This happens regularly, and is also illustrated by the German lawsuit mentioned earlier.  In our social media driven world, these accidents of understanding are hyper-realized, because anyone can manipulate and replicate data. And once something is out, it spreads fast. However, again, this problem is not new to our time.

Before looking at some historic examples, it must be noted that these misinterpretations or misreads can also be, in part, the fault of the producer – accidentally or not.

Orson Welles explains to reporters that he didn't intend to cause public panic. [Photo Credit: Acme News Photos]

Orson Welles explains to reporters that he didn’t intend to cause public panic. [Photo Credit: Acme News Photos]

The most well-known historic case of public misinterpretation happened in late October 1938, when Orson Welles broadcast H.G. Wells novel War of the Worlds. After the radio broadcast, the public reportedly panicked, assuming that aliens were taking over the planet.
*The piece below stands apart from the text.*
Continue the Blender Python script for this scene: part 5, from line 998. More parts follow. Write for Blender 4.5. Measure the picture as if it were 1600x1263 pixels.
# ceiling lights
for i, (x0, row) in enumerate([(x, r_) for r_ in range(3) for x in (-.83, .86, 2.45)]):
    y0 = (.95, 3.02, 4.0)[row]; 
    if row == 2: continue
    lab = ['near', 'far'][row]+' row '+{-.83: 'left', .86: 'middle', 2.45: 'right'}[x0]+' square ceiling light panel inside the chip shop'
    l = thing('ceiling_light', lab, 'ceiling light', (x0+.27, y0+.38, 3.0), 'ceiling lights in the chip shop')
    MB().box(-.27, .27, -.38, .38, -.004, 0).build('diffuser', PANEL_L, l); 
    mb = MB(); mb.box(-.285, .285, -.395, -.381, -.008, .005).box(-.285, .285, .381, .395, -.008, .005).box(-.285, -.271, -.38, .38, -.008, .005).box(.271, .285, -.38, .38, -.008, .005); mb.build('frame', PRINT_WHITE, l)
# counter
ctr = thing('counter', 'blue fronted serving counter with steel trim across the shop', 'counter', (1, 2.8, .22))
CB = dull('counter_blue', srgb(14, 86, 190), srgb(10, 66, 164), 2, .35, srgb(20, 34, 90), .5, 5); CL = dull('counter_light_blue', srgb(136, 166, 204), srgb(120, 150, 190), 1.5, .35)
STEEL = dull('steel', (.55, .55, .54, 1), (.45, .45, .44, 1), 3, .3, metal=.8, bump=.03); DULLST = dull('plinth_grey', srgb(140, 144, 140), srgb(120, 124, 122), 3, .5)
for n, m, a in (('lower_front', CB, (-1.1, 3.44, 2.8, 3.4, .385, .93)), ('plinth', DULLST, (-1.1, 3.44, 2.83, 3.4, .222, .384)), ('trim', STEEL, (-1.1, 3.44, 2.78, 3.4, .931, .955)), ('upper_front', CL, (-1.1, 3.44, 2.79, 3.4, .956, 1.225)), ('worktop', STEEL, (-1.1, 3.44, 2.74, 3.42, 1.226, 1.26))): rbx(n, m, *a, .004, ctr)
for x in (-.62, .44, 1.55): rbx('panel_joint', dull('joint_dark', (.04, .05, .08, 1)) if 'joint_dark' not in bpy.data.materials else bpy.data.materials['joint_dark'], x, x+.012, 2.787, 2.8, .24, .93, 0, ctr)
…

There has been speculation on whether Welles and his collaborators crafted the radio broadcast specifically to trick listeners by removing key parts that would tip them off. However, Welles always denied it, and many people do believe that there were enough markers to indicate the show was fiction. There is also evidence that “the public panic” was not nearly as big or widespread as the contemporary newspapers originally reported. Either way, some listeners did go wild, the FCC and CBS reportedly received complaints, and Welles made history.

Another similar case happened in 1999 when indie filmmakers Daniel Myrick and Eduardo Sánchez released The Blair Witch Project and the SyFy Channel mockumentary Curse of the Blair Witch. In this case, the goal was to manipulate the audience, and it worked perfectly. The Blair Witch Project became an instant success, and is still recognized as a brilliant media experiment in public manipulation, demonstrating how easily it can be done.

In the above examples, the cultural products were not well marked, either by accident or on purpose. Hyper critical readers may have noticed that they were fiction, but the vast majority did not, causing confusion, excitement, or frenzy. In both cases, trusted media modalities — radio news broadcast and documentary film styles — were used to convey a feeling of reality to a fictional piece, but both failed to keep enough fictional markers to properly inform their audiences.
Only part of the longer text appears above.